* GIVEN MATERIAL *
***
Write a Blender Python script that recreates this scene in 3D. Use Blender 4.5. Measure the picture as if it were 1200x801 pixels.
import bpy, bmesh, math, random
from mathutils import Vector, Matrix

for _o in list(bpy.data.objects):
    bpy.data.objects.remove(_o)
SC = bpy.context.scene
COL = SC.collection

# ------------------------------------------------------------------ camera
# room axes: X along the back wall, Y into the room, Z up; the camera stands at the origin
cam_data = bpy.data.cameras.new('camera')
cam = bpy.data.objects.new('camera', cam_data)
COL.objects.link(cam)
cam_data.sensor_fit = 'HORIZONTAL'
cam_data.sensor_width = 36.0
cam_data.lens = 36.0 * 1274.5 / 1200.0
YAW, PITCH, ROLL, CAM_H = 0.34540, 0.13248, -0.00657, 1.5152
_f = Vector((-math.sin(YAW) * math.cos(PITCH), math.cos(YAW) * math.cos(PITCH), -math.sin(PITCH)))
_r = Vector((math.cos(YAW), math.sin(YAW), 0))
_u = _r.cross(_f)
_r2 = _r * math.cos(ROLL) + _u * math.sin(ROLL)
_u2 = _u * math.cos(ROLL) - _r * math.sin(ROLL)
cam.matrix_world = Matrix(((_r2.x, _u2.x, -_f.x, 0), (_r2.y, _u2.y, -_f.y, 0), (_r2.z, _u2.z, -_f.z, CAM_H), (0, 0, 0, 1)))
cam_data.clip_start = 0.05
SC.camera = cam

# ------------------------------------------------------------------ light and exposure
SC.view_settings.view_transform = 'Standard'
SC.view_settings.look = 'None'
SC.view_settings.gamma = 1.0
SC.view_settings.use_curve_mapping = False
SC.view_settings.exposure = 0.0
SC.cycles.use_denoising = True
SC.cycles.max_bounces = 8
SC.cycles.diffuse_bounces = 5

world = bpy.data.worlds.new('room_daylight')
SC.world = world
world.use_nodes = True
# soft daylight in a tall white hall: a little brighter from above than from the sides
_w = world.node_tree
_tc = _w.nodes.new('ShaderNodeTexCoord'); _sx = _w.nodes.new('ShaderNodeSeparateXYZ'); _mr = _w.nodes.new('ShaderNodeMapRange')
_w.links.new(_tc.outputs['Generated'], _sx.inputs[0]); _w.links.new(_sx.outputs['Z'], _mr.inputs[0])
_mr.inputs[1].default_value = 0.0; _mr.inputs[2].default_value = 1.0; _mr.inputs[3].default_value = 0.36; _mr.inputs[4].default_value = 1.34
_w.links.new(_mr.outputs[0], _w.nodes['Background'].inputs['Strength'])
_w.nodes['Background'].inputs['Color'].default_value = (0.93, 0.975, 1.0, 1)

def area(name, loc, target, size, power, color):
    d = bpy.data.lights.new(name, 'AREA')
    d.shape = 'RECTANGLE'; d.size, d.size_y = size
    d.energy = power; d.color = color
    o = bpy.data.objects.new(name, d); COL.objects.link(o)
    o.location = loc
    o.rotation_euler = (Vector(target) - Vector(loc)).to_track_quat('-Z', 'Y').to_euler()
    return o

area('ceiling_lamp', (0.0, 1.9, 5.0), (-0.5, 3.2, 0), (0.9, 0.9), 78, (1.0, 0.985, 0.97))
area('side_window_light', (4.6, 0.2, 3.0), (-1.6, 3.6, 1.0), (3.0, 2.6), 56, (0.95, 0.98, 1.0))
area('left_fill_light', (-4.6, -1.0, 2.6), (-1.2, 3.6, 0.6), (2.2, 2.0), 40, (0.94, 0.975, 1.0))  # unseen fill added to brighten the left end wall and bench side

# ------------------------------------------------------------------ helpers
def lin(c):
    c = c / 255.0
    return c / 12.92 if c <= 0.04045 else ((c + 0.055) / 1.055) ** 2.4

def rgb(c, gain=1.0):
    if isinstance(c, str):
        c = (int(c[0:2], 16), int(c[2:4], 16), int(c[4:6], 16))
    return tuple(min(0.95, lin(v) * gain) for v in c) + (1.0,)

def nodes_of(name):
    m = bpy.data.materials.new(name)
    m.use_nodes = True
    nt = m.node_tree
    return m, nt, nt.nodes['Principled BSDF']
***
* TASK TO CARRY OUT *
Restate every line of the data word for word.

* THE ANSWER *
Write a Blender Python script that recreates this scene in 3D. Use Blender 4.5. Measure the picture as if it were 1200x801 pixels.
import bpy, bmesh, math, random
from mathutils import Vector, Matrix

for _o in list(bpy.data.objects):
    bpy.data.objects.remove(_o)
SC = bpy.context.scene
COL = SC.collection

# ------------------------------------------------------------------ camera
# room axes: X along the back wall, Y into the room, Z up; the camera stands at the origin
cam_data = bpy.data.cameras.new('camera')
cam = bpy.data.objects.new('camera', cam_data)
COL.objects.link(cam)
cam_data.sensor_fit = 'HORIZONTAL'
cam_data.sensor_width = 36.0
cam_data.lens = 36.0 * 1274.5 / 1200.0
YAW, PITCH, ROLL, CAM_H = 0.34540, 0.13248, -0.00657, 1.5152
_f = Vector((-math.sin(YAW) * math.cos(PITCH), math.cos(YAW) * math.cos(PITCH), -math.sin(PITCH)))
_r = Vector((math.cos(YAW), math.sin(YAW), 0))
_u = _r.cross(_f)
_r2 = _r * math.cos(ROLL) + _u * math.sin(ROLL)
_u2 = _u * math.cos(ROLL) - _r * math.sin(ROLL)
cam.matrix_world = Matrix(((_r2.x, _u2.x, -_f.x, 0), (_r2.y, _u2.y, -_f.y, 0), (_r2.z, _u2.z, -_f.z, CAM_H), (0, 0, 0, 1)))
cam_data.clip_start = 0.05
SC.camera = cam

# ------------------------------------------------------------------ light and exposure
SC.view_settings.view_transform = 'Standard'
SC.view_settings.look = 'None'
SC.view_settings.gamma = 1.0
SC.view_settings.use_curve_mapping = False
SC.view_settings.exposure = 0.0
SC.cycles.use_denoising = True
SC.cycles.max_bounces = 8
SC.cycles.diffuse_bounces = 5

world = bpy.data.worlds.new('room_daylight')
SC.world = world
world.use_nodes = True
# soft daylight in a tall white hall: a little brighter from above than from the sides
_w = world.node_tree
_tc = _w.nodes.new('ShaderNodeTexCoord'); _sx = _w.nodes.new('ShaderNodeSeparateXYZ'); _mr = _w.nodes.new('ShaderNodeMapRange')
_w.links.new(_tc.outputs['Generated'], _sx.inputs[0]); _w.links.new(_sx.outputs['Z'], _mr.inputs[0])
_mr.inputs[1].default_value = 0.0; _mr.inputs[2].default_value = 1.0; _mr.inputs[3].default_value = 0.36; _mr.inputs[4].default_value = 1.34
_w.links.new(_mr.outputs[0], _w.nodes['Background'].inputs['Strength'])
_w.nodes['Background'].inputs['Color'].default_value = (0.93, 0.975, 1.0, 1)

def area(name, loc, target, size, power, color):
    d = bpy.data.lights.new(name, 'AREA')
    d.shape = 'RECTANGLE'; d.size, d.size_y = size
    d.energy = power; d.color = color
    o = bpy.data.objects.new(name, d); COL.objects.link(o)
    o.location = loc
    o.rotation_euler = (Vector(target) - Vector(loc)).to_track_quat('-Z', 'Y').to_euler()
    return o

area('ceiling_lamp', (0.0, 1.9, 5.0), (-0.5, 3.2, 0), (0.9, 0.9), 78, (1.0, 0.985, 0.97))
area('side_window_light', (4.6, 0.2, 3.0), (-1.6, 3.6, 1.0), (3.0, 2.6), 56, (0.95, 0.98, 1.0))
area('left_fill_light', (-4.6, -1.0, 2.6), (-1.2, 3.6, 0.6), (2.2, 2.0), 40, (0.94, 0.975, 1.0))  # unseen fill added to brighten the left end wall and bench side

# ------------------------------------------------------------------ helpers
def lin(c):
    c = c / 255.0
    return c / 12.92 if c <= 0.04045 else ((c + 0.055) / 1.055) ** 2.4

def rgb(c, gain=1.0):
    if isinstance(c, str):
        c = (int(c[0:2], 16), int(c[2:4], 16), int(c[4:6], 16))
    return tuple(min(0.95, lin(v) * gain) for v in c) + (1.0,)

def nodes_of(name):
    m = bpy.data.materials.new(name)
    m.use_nodes = True
    nt = m.node_tree
    return m, nt, nt.nodes['Principled BSDF']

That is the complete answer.